Polishing pads described herein may be suitable for use with a variety of chemical mechanical polishing apparatuses. As an example, FIG. 7 illustrates an isometric side-on view of a polishing apparatus compatible with a polishing pad, in accordance with an embodiment of the present invention.

Referring to FIG. 7, a polishing apparatus 700 includes a platen 704. The top surface 702 of platen 704 may be used to support a polishing pad 799, such as polishing pad 100, 200A, 200B, 300, 422, 500 or 600, or variations thereof as described above. Platen 704 may be configured to provide spindle rotation 706 and slider oscillation 708. A sample carrier 710 is used to hold, e.g., a semiconductor wafer 711 in place during polishing of the semiconductor wafer with a polishing pad. Sample carrier 710 is further supported by a suspension mechanism 712. A slurry feed 714 is included for providing slurry to a surface of the polishing pad 799 prior to and during polishing of the semiconductor wafer. A conditioning unit 790 may also be included and, in one embodiment, includes a diamond tip for conditioning the polishing pad 799. In an embodiment, as described in association with FIG. 1C, the conditioning unit 790 is used to open liquid-filled porogens of the polishing pad 799.

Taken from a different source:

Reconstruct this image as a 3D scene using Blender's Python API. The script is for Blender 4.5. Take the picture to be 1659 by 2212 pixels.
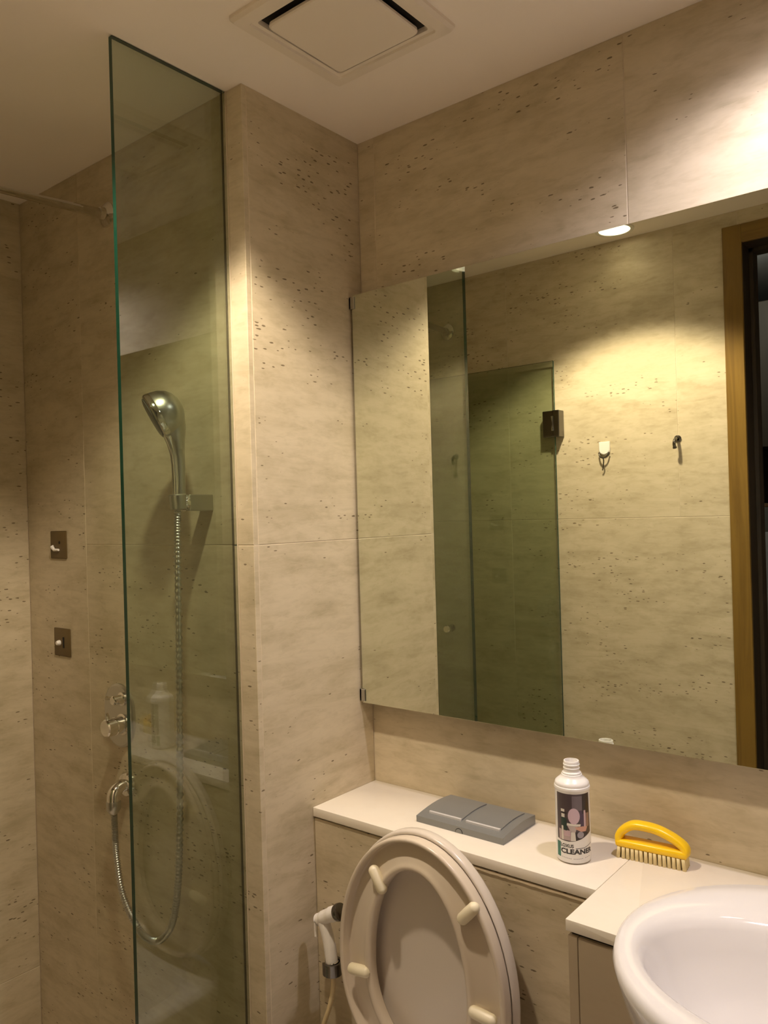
import bpy, bmesh, math, random
from mathutils import Vector, Matrix
for o in list(bpy.data.objects): bpy.data.objects.remove(o)
sc = bpy.context.scene
COL = sc.collection
pi = math.pi
random.seed(7)

# ------------------------------------------------------------------ camera
ZC, ZL = 2.35, 0.85            # ceiling and ledge heights
F, RX, RY, RZ = 1711.23, 1.5731, -0.0282, 0.6801
CP = Vector((1.2049, -1.4284, 1.4759))
cam = bpy.data.cameras.new('camera'); cam.sensor_fit = 'HORIZONTAL'; cam.sensor_width = 36.0
cam.lens = F*36/1659; cam.clip_start = 0.02; cam.clip_end = 50
co = bpy.data.objects.new('camera', cam); COL.objects.link(co)
Rm = Matrix.Rotation(RZ, 3, 'Z') @ Matrix.Rotation(RX, 3, 'X') @ Matrix.Rotation(RY, 3, 'Z')
co.matrix_world = Matrix.Translation(CP) @ Rm.to_4x4()
sc.camera = co
# ------------------------------------------------------------------ world, exposure
wd = bpy.data.worlds.new('world'); sc.world = wd; wd.use_nodes = True
wd.node_tree.nodes['Background'].inputs[0].default_value = (1.0, .8, .6, 1)
wd.node_tree.nodes['Background'].inputs[1].default_value = 0.01
vs = sc.view_settings; vs.view_transform = 'Standard'; vs.look = 'None'; vs.gamma = 1.0
vs.use_curve_mapping = False; vs.exposure = 0.72
sc.cycles.sample_clamp_indirect = 4.0; sc.cycles.diffuse_bounces = 5; sc.cycles.max_bounces = 8; sc.cycles.use_light_tree = False; sc.cycles.glossy_bounces = 4
# lamps of the room: x, y, watts, colour (each sits in its own downlight, built below)
LAMP_C = (0.25, -0.75, 37.0, (1.0, .83, .63), 1.45, .35)      # warm ceiling downlight before the shower
LAMP_B = (0.99, -0.25, 18.0, (1.0, .90, .98), 2.15, .8)      # whiter downlight above the basin
LAMP_A = (0.221, -1.069, 0.15, (1.0, .84, .60), 2.2, .3)     # small downlight close to the opposite wall
FILL_H = (0.1, -2.3, 7.0, (1.0, .96, .92), 2.2, .3)         # unseen hallway fill lamp, added to brighten the hall in the mirror

# ------------------------------------------------------------------ materials
MATS = {}
def mat(name, col, rough=.5, metal=0.0, spec=.5, coat=0.0, sss=0.0):
    if name in MATS: return MATS[name]
    m = bpy.data.materials.new(name); m.use_nodes = True
    b = m.node_tree.nodes['Principled BSDF']
    b.inputs['Base Color'].default_value = (*col, 1); b.inputs['Roughness'].default_value = rough
    b.inputs['Metallic'].default_value = metal; b.inputs['Specular IOR Level'].default_value = spec
    b.inputs['Coat Weight'].default_value = coat
    MATS[name] = m
    return m
def nmat(name):
    m = bpy.data.materials.new(name); m.use_nodes = True; MATS[name] = m
    nt = m.node_tree
    return m, nt, nt.nodes['Principled BSDF']
def N(nt, t, **k):
    n = nt.nodes.new(t)
    for a, v in k.items(): setattr(n, a, v)
    return n
def math_(nt, op, a, b=None, clamp=False):
    n = N(nt, 'ShaderNodeMath', operation=op); n.use_clamp = clamp
    for i, v in enumerate((a, b)):
        if v is None: continue
        if isinstance(v, (int, float)): n.inputs[i].default_value = v
        else: nt.links.new(v, n.inputs[i])
    return n.outputs[0]
def mixc(nt, f, a, b):
    n = N(nt, 'ShaderNodeMix', data_type='RGBA')
    if isinstance(f, (int, float)): n.inputs[0].default_value = f
    else: nt.links.new(f, n.inputs[0])
    for i, v in ((6, a), (7, b)):
        if isinstance(v, tuple): n.inputs[i].default_value = (*v, 1)
        else: nt.links.new(v, n.inputs[i])
    return n.outputs[2]
def ramp(nt, x, a, b):
    n = N(nt, 'ShaderNodeMapRange'); n.interpolation_type = 'SMOOTHSTEP'
    nt.links.new(x, n.inputs[0]); n.inputs[1].default_value = a; n.inputs[2].default_value = b
    return n.outputs[0]
def noise(nt, v, scale, detail=4, rough=.55, dist=0.0):
    n = N(nt, 'ShaderNodeTexNoise'); n.inputs['Scale'].default_value = scale
    n.inputs['Detail'].default_value = detail; n.inputs['Roughness'].default_value = rough
    n.inputs['Distortion'].default_value = dist
    nt.links.new(v, n.inputs['Vector']); return n.outputs['Fac']
def posvec(nt, sx, sy, sz, rnd=True):
    g = N(nt, 'ShaderNodeNewGeometry')
    p = g.outputs['Position']
    if rnd:
        oi = N(nt, 'ShaderNodeObjectInfo'); s = N(nt, 'ShaderNodeVectorMath', operation='SCALE')
        s.inputs[0].default_value = (3.1, 5.7, 9.3); nt.links.new(oi.outputs['Random'], s.inputs['Scale'])
        a = N(nt, 'ShaderNodeVectorMath', operation='ADD'); nt.links.new(p, a.inputs[0]); nt.links.new(s.outputs[0], a.inputs[1]); p = a.outputs[0]
    m = N(nt, 'ShaderNodeVectorMath', operation='MULTIPLY'); nt.links.new(p, m.inputs[0]); m.inputs[1].default_value = (sx, sy, sz)
    return m.outputs[0]
def travertine(name, light, dark, pit=(.10, .065, .03), pits=1.0, rough=.42, contrast=1.0):
    m, nt, b = nmat(name)
    st = noise(nt, posvec(nt, 3.6, 3.6, 22), 1.0, 4, .68, 1.2)      # long horizontal veins
    st2 = noise(nt, posvec(nt, 20, 20, 62), 1.0, 3, .65, .5)
    cl = noise(nt, posvec(nt, 7, 7, 15), 1.0, 4, .65)              # clouds
    f = math_(nt, 'ADD', math_(nt, 'MULTIPLY', ramp(nt, st, .36, .72), .34), math_(nt, 'MULTIPLY', ramp(nt, cl, .40, .70), .45))
    f = math_(nt, 'ADD', f, math_(nt, 'MULTIPLY', ramp(nt, st2, .45, .72), .28))
    f = math_(nt, 'MULTIPLY', f, contrast, True)
    c = mixc(nt, f, light, dark)
    # pits: short dark slots gathered in bands
    if not pits:
        nt.links.new(c, b.inputs['Base Color']); b.inputs['Roughness'].default_value = rough; b.inputs['Specular IOR Level'].default_value = .3
        return m
    pv = posvec(nt, .75, .75, 2.6)
    vo = N(nt, 'ShaderNodeTexVoronoi'); vo.inputs['Scale'].default_value = 62; nt.links.new(pv, vo.inputs['Vector'])
    wob = noise(nt, posvec(nt, 130, 130, 300), 1.0, 1)
    sep = N(nt, 'ShaderNodeSeparateColor'); nt.links.new(vo.outputs['Color'], sep.inputs[0])
    band = noise(nt, posvec(nt, 4, 4, 13), 1.0, 2, .6)
    dist = math_(nt, 'ADD', vo.outputs['Distance'], math_(nt, 'MULTIPLY', math_(nt, 'SUBTRACT', wob, .5), .35))
    rad = math_(nt, 'MULTIPLY', math_(nt, 'MULTIPLY', sep.outputs[0], ramp(nt, band, .44, .60)), .32*pits)
    keep = math_(nt, 'GREATER_THAN', sep.outputs[1], .35)
    rad = math_(nt, 'MULTIPLY', rad, keep)
    pm = math_(nt, 'MULTIPLY', math_(nt, 'SUBTRACT', rad, dist), 16.0 if pits else 0.0, True)
    c = mixc(nt, math_(nt, 'MULTIPLY', pm, .8), c, pit)
    nt.links.new(c, b.inputs['Base Color'])
    nt.links.new(math_(nt, 'ADD', math_(nt, 'MULTIPLY', f, .15), rough), b.inputs['Roughness'])
    b.inputs['Specular IOR Level'].default_value = .3
    return m
TRAV = travertine('travertine', (.605, .52, .372), (.405, .34, .215))
SLAB = travertine('pale_limestone', (.82, .76, .66), (.77, .69, .58), pits=.0, rough=.22, contrast=.6)
FLOOR = travertine('floor_stone', (.74, .66, .55), (.64, .55, .44))
def plaster(name, col):
    m, nt, b = nmat(name)
    big = noise(nt, posvec(nt, 1, 1, 1, False), 2.0, 2)
    nt.links.new(mixc(nt, ramp(nt, big, .3, .7), col, tuple(x*.96 for x in col)), b.inputs['Base Color'])
    b.inputs['Roughness'].default_value = .75
    return m
CEIL = plaster('ceiling_paint', (.92, .84, .765))
GROUT = plaster('grout', (.60, .51, .375))
HALLP = plaster('hall_paint', (.34, .34, .35))
def wood(name, a, b_, axis=2, rough=.35):
    m, nt, b = nmat(name)
    s = [38, 38, 38]; s[axis] = 2.2
    n = noise(nt, posvec(nt, *s), 1.0, 6, .6, .8)
    nt.links.new(mixc(nt, ramp(nt, n, .35, .7), a, b_), b.inputs['Base Color'])
    b.inputs['Roughness'].default_value = rough
    return m
WOOD = wood('golden_wood', (.215, .125, .022), (.15, .082, .014))
WOODX = wood('golden_wood_across', (.215, .125, .022), (.15, .082, .014), 0)
DARKW = wood('dark_wood', (.045, .030, .014), (.025, .017, .009), 2, .6)
BROWNW = wood('brown_wood', (.20, .105, .04), (.13, .065, .025), 0)
def glass(name, tint, refl=1.0):
    m = bpy.data.materials.new(name); m.use_nodes = True; nt = m.node_tree; nt.nodes.clear()
    out = N(nt, 'ShaderNodeOutputMaterial'); mx = N(nt, 'ShaderNodeMixShader')
    tr = N(nt, 'ShaderNodeBsdfTransparent'); tr.inputs[0].default_value = (*tint, 1)
    gl = N(nt, 'ShaderNodeBsdfGlossy'); gl.inputs['Roughness'].default_value = 0.012; gl.inputs[0].default_value = (1, 1, 1, 1)
    lw = N(nt, 'ShaderNodeLayerWeight'); lw.inputs[0].default_value = .5
    f = math_(nt, 'POWER', lw.outputs['Facing'], 5.0)
    f = math_(nt, 'ADD', math_(nt, 'MULTIPLY', f, .95), .045*refl, True)
    nt.links.new(f, mx.inputs[0]); nt.links.new(tr.outputs[0], mx.inputs[1]); nt.links.new(gl.outputs[0], mx.inputs[2])
    nt.links.new(mx.outputs[0], out.inputs[0]); MATS[name] = m
    return m
GLASS = glass('shower_glass', (.80, .84, .775), 1.6)
GEDGE = mat('glass_edge', (.008, .05, .03), .12)
MIRROR = mat('mirror_silver', (.80, .83, .70), .0, 1.0)
CHROME = mat('chrome', (.80, .78, .74), .08, 1.0)
SATIN = mat('satin_nickel', (.55, .54, .50), .30, 1.0)
DKCHROME = mat('dark_chrome', (.20, .19, .17), .18, 1.0)
CERAMIC = mat('white_ceramic', (.80, .78, .79), .09, 0, .5, .3)
SEATP = mat('toilet_plastic', (.66, .57, .46), .24, 0, .45)
LIDP = mat('lid_plastic', (.68, .61, .53), .2, 0, .45)
BUMP = mat('yellowed_rubber', (.82, .74, .54), .4)
WPLAST = mat('white_plastic', (.86, .82, .76), .28)
BOTTLE = mat('bottle_plastic', (.88, .86, .85), .3)
YELLOW = mat('yellow_plastic', (.93, .60, .01), .3)
BRIST = mat('bristle_fibre', (.78, .66, .36), .7)
GREYP = mat('grey_silver_plastic', (.25, .255, .25), .32, .3)
LIPHL = mat('lip_highlight', (.66, .65, .66), .3, .2)  # paler than the plate: paints the highlight along the button lips
HOSEP = mat('cream_hose', (.72, .58, .33), .35)
SHADEBLK = mat('gap_shade_black', (.012, .009, .006), .8)  # near-black colour painting the shade inside gaps and openings
SILIC = mat('dark_silicone', (.06, .045, .022), .5)
BROWNP = mat('brown_plate', (.13, .085, .03), .5)
VENTP = mat('vent_plastic', (.80, .72, .63), .5)
def emis(name, col, s):
    m = bpy.data.materials.new(name); m.use_nodes = True; b = m.node_tree.nodes['Principled BSDF']
    b.inputs['Base Color'].default_value = (.8, .8, .8, 1)
    b.inputs['Emission Color'].default_value = (*col, 1); b.inputs['Emission Strength'].default_value = s
    return m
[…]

Thus, polishing pads having porogens with liquid filler and methods of fabricating polishing pads having porogens with liquid filler have been disclosed. In accordance with an embodiment of the present invention, a polishing pad for polishing a substrate includes a polishing body having a polymer matrix and a plurality of porogens dispersed throughout the polymer matrix. Each of the plurality of porogens has a shell with a liquid filler. The liquid filler has a boiling point less than 100 degrees Celsius at a pressure of 1 atm, a density less than water, or both.